Wells Fargo analysts noted an atypical selloff of the U.S. dollar, which they believe is likely a temporary occurrence. The U.S. dollar, often seen as a safe-haven currency, tends to strengthen during periods of high policy uncertainty and elevated market volatility.
However, this year has seen a departure from that norm, particularly after Liberation Day, as the dollar’s safe-haven status and the risk-free qualities of U.S. Treasuries have been questioned due to policy uncertainty and volatility originating from within the United States itself.
Market participants have responded by selling U.S. dollar-denominated assets and moving away from Treasuries, leading to an ~8% depreciation in the U.S. dollar index (DXY) year-to-date. Despite this, Wells Fargo maintains that such movements in U.S. assets are atypical.
Even during prior periods of stress that originated in the U.S., such as the 2008-2009 Global Financial Crisis and the U.S. credit rating downgrade, U.S. asset prices generally performed well.

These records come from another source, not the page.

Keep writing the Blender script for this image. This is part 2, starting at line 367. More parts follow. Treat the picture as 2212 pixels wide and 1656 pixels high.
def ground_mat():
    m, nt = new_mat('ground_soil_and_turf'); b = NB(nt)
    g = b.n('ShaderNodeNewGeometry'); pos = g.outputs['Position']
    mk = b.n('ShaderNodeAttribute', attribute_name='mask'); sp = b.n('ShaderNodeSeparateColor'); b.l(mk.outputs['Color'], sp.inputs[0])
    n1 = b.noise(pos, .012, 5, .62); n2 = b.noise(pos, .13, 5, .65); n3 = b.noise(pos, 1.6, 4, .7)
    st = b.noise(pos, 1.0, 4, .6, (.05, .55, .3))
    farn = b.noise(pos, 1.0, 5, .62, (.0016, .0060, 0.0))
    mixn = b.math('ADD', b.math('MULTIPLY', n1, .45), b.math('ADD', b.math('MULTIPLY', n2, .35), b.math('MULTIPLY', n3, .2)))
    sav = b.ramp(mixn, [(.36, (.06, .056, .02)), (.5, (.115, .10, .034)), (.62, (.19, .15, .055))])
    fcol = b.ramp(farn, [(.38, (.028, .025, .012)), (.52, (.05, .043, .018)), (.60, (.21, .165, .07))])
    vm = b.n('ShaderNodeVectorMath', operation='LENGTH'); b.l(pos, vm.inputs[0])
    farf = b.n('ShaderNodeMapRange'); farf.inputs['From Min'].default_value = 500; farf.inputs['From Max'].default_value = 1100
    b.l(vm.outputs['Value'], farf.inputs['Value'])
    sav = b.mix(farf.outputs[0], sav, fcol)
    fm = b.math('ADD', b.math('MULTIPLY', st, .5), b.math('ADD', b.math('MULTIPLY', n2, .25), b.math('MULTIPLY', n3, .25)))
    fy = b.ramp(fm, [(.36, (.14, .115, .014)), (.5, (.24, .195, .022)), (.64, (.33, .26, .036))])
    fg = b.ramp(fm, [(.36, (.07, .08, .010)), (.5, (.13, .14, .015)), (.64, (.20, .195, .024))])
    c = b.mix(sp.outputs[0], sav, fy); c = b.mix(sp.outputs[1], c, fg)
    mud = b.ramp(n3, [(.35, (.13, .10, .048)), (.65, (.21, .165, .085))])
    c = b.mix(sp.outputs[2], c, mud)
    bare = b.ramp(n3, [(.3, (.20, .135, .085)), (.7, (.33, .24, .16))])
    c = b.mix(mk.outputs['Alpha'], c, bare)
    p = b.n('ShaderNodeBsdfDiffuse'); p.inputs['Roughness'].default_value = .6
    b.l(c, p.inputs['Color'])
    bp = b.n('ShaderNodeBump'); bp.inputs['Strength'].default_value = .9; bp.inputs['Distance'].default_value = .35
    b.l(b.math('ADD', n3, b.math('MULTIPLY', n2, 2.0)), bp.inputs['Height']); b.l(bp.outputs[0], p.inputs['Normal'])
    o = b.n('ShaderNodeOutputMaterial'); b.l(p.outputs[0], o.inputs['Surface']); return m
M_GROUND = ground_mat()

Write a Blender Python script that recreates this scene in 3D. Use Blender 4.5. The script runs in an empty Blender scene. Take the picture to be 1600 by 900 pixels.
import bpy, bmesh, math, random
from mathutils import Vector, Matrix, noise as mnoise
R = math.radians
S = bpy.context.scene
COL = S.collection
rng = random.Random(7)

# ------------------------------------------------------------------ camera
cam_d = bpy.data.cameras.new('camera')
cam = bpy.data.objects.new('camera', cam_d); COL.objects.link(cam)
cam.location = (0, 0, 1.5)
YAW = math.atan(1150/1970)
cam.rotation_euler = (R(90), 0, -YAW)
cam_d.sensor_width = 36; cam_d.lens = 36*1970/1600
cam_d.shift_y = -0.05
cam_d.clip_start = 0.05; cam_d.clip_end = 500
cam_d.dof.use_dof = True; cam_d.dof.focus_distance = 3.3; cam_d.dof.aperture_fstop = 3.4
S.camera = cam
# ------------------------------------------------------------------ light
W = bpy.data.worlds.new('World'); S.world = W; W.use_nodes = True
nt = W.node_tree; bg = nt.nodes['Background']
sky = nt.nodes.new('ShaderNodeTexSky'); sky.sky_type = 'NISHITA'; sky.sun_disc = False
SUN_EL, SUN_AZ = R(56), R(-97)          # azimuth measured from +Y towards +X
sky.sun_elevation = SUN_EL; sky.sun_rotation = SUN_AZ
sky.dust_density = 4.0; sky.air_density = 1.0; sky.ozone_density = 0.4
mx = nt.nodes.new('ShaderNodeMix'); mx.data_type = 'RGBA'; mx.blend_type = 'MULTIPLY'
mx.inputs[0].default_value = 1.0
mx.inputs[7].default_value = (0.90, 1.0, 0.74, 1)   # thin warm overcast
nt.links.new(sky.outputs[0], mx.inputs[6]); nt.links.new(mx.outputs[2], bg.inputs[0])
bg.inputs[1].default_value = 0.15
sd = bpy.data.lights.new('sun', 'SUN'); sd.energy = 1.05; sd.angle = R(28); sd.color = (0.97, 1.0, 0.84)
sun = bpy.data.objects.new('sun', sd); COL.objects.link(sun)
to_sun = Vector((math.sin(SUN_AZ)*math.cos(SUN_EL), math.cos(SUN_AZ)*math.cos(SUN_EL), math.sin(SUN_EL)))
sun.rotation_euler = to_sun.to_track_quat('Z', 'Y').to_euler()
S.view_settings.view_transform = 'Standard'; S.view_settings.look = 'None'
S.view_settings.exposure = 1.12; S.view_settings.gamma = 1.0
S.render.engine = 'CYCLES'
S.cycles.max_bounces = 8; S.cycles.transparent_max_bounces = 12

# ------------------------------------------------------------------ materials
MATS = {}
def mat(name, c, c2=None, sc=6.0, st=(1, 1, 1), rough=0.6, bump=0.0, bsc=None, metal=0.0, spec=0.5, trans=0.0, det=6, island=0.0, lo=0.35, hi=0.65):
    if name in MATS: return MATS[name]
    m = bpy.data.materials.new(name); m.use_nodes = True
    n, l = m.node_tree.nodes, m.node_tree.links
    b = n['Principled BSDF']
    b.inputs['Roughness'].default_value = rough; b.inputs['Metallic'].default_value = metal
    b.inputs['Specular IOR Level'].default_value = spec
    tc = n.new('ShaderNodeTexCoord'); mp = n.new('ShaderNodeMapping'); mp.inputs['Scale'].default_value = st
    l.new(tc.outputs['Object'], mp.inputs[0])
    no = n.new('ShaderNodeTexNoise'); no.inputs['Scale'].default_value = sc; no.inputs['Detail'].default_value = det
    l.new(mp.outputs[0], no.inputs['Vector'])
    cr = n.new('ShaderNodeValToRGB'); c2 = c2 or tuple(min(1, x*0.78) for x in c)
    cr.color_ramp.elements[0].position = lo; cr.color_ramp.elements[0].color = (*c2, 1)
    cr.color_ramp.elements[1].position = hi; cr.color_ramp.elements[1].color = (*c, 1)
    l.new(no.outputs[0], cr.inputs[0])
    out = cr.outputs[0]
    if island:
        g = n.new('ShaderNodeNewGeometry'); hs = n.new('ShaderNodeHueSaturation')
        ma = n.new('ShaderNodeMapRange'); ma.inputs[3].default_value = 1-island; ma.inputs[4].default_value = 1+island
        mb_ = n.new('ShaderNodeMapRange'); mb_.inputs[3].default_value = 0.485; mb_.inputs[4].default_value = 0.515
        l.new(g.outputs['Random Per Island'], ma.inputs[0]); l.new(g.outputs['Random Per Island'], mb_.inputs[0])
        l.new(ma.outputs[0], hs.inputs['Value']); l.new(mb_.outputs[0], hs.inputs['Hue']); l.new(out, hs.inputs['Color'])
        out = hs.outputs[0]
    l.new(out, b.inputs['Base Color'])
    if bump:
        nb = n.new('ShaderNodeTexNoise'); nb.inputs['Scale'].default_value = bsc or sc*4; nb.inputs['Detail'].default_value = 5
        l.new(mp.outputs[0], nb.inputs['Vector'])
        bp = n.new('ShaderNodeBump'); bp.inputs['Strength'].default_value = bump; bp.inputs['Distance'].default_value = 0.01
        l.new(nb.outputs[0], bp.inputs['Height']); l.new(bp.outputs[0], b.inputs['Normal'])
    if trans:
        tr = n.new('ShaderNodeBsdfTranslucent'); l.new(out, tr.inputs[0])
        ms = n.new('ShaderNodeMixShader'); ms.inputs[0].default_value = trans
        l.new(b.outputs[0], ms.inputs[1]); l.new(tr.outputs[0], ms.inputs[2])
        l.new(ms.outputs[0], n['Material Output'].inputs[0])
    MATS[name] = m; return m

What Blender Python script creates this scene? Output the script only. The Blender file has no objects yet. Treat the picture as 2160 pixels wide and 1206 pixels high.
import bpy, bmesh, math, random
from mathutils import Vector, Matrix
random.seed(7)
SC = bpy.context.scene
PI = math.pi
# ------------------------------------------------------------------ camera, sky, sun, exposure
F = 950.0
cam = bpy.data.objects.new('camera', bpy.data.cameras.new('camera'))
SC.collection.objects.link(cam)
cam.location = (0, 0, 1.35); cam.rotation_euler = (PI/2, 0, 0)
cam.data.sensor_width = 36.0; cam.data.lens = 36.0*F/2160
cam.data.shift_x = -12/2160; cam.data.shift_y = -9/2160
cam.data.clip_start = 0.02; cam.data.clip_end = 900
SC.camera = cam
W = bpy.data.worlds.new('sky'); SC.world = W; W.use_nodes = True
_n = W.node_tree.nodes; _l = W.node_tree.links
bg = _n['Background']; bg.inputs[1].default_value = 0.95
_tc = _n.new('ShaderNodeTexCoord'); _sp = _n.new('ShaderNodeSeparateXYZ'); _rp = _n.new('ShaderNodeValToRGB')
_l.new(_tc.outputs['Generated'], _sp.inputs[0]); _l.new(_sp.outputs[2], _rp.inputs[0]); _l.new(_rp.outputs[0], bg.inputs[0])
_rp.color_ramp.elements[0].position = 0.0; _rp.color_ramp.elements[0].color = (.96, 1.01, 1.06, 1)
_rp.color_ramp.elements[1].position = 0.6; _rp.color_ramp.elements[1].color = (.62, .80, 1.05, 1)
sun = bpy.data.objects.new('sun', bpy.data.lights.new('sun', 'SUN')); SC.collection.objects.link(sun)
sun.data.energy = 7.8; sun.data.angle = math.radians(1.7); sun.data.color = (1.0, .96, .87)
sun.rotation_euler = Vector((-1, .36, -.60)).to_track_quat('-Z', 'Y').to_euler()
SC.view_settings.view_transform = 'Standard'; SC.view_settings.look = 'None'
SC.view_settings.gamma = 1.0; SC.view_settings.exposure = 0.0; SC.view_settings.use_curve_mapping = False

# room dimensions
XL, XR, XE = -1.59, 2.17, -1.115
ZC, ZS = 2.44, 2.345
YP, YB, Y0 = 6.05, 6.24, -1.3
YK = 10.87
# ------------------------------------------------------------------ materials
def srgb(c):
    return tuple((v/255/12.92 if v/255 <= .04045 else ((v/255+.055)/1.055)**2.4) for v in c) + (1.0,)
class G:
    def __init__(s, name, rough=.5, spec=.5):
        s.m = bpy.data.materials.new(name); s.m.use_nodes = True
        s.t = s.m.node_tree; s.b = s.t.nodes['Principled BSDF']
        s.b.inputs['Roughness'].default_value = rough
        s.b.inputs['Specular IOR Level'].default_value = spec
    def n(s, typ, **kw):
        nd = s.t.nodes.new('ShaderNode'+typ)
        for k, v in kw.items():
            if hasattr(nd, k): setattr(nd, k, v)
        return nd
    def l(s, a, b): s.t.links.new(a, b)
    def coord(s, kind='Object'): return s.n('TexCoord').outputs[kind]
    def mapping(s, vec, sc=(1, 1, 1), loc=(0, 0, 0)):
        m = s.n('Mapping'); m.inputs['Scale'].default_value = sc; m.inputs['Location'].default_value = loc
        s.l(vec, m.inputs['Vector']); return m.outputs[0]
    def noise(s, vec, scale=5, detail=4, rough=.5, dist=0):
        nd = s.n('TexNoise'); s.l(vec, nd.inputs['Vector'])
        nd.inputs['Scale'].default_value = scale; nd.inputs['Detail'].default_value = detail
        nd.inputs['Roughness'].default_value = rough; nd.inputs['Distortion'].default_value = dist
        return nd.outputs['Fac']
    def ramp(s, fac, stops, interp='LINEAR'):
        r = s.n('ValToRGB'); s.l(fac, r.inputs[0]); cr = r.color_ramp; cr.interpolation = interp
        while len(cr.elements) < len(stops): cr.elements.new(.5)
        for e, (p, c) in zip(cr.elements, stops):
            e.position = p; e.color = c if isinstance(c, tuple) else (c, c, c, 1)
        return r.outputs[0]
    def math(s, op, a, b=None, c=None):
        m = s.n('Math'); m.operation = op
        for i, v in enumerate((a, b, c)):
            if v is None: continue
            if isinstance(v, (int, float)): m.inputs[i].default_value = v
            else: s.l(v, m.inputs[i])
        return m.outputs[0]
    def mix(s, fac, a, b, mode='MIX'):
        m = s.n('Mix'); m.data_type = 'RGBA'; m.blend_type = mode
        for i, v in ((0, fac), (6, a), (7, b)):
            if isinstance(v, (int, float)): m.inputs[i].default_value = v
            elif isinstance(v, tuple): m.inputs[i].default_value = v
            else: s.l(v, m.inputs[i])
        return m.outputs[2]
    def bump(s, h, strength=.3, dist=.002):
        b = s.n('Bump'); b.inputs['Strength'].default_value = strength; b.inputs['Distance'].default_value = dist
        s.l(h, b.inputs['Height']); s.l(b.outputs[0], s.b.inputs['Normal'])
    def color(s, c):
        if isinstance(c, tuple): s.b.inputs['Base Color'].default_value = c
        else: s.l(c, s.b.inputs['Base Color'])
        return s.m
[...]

Wells Fargo analysts suggest that the current shift away from U.S. assets is tactical, not a fundamental reassessment. They view the recent market moves as positioning adjustments that are expected to be transitory.
At the beginning of the year, market participants were overwhelmingly bullish on the U.S. dollar, U.S. Treasuries, and U.S. equities, with positioning heavily skewed towards U.S. assets as the new administration took office. At that time, economic challenges appeared more pronounced internationally than domestically.
However, as challenges within the U.S. have begun to mount and the notion of U.S. exceptionalism fades, there has been a scaling back of bullish optimism, which has contributed to the dollar’s recent weakness.